Amid criticism from West, Sri Lanka turns to less picky donors

Sri Lanka has hailed Iranian President Mahmoud Ahmadinejad's visit here Monday as an important step in cementing closer ties between the two nations.

But the trip also highlighted Sri Lanka's slow turn away from the West, which has expressed increasing concerns about Colombo's human rights record and its embrace of donors less critical of its escalating war against ethnic Tamil Tigers.

"In Asia, we don't go around preaching to our neighbors and our friends," said Sri Lanka's foreign secretary, Palitha Kohona. "This public naming and shaming process that seems to have become so popular in the West is really not so accepted here."

As if to drive home the point, the capital city of Colombo was plastered Sunday with posters showing smiling photos of Ahmadinejad and Sri Lankan President Mahinda Rajapaksa over the slogans: "The Friendly Path to Progress" and "Traditional Asian Solidarity."

In the past 18 months Rajapaksa visited China twice, dropped in on neighbors India and Pakistan and traveled to Iran in November.

During that trip, Iran pledged US$1.9 billion (€1.2 billion) in soft loans and grants to Sri Lanka to help it expand its only oil refinery, develop an irrigation and hydropower project and buy Iranian oil, Kohona said.

"It is the biggest development assistance package for Sri Lanka at the moment," he said.

It is money Sri Lanka desperately needs as it continues to wage civil war with the Tamil Tigers — a fight projected to cost US$1.5 billion (€1 billion) this year.

Ahmadinejad was expected to meet top officials and to tour several development projects during his two-day visit.

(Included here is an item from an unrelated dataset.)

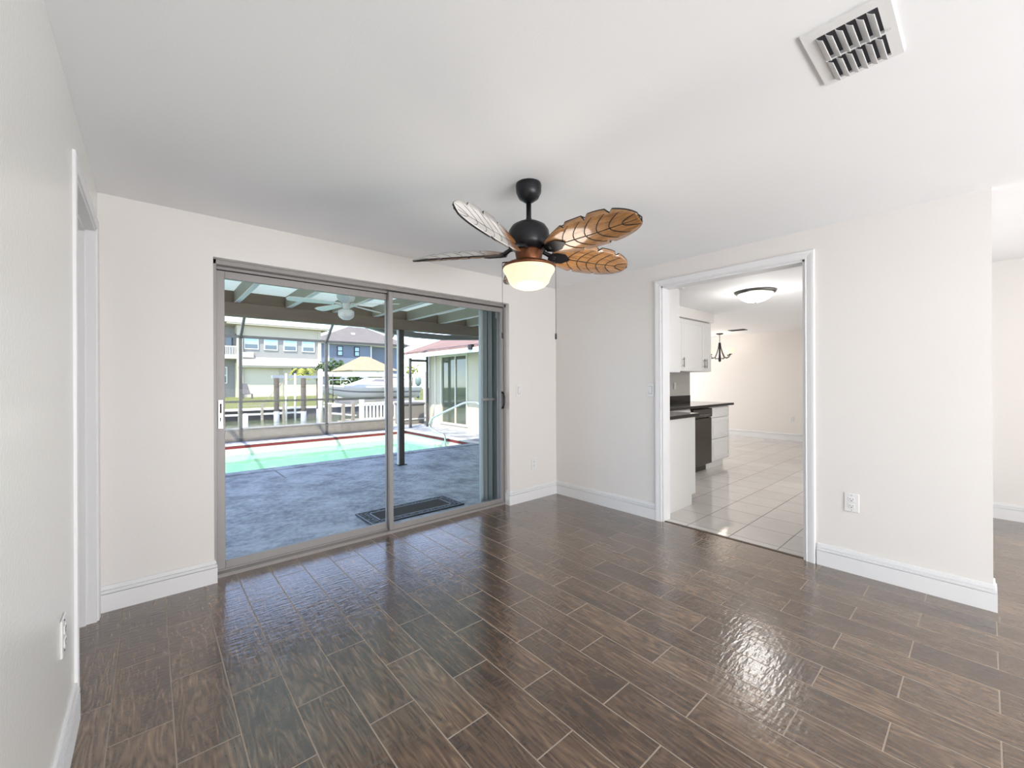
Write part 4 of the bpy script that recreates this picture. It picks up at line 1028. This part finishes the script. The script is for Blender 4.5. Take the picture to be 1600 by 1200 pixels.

It has not been announced whether he will come bearing further aid for this South Asian nation.
China is also giving about US$1 billion (€650 million) in aid for a massive new port, an arts center, a power plant and other development projects, Kohona said.

Meanwhile, Western nations have been giving far less money and much heavier criticism of Sri Lanka's conduct of the war.

A U.S. State Department report issued in March accused the government and allied militias of attacking civilians and practicing "torture, kidnapping, hostage-taking, and extortion with impunity."

A European Union delegation that visited last month said it had "very serious concerns" about reports of human rights abuses. It implied that if the situation did not improve, Sri Lankan exports could lose a lucrative tariff exemption.

Some Western nations and United Nations officials have also called for a U.N. human rights monitoring mission to be sent here. The government has rejected the idea as a breach of its sovereignty.

Kohona brushed off much of the criticism, saying the government had made improvements but was also in the middle of a war.

"I think it's a little unfair to beat up on a small democracy that is struggling to fight back a bitter and brutal terrorist organization," he said.

Sri Lanka's increasingly close ties with less traditional donor nations are allowing it to resist the Western pressure on its rights record, analysts say.

"It is sending a message to the international community ... that the government does have other options to keep its development policies kicking along, and those options come from its new allies," said Paikiasothy Saravanamuttu, executive director of the Center for Policy Alternatives, a Colombo-based think tank.

But he warned that while Sri Lanka has always had good relations with Iran and China, it could be taking a risk by too closely embracing countries with shaky reputations of their own in the West, which remains Sri Lanka's most crucial trading partner.

"That is also the danger here that a small country trying to play big politics could end up as the big loser," Saravanamuttu said.

Sri Lanka exported more than US$2 billion (€1.3 billion) worth of goods to the United States last year and US$1.7 billion (€1.1 billion) worth of goods to the European Union in 2006. Sri Lanka also relies on loans from international financial institutions and the sale of bonds, which also require good relations with the West, Saravanamuttu said.

Kohona said Sri Lanka had no intention of shunning the U.S. and Europe.
"Aid from the West is appreciated. Our relationships are valued and we would like to continue those relationships," he said. "Our goal is to maintain and strengthen relations with everybody."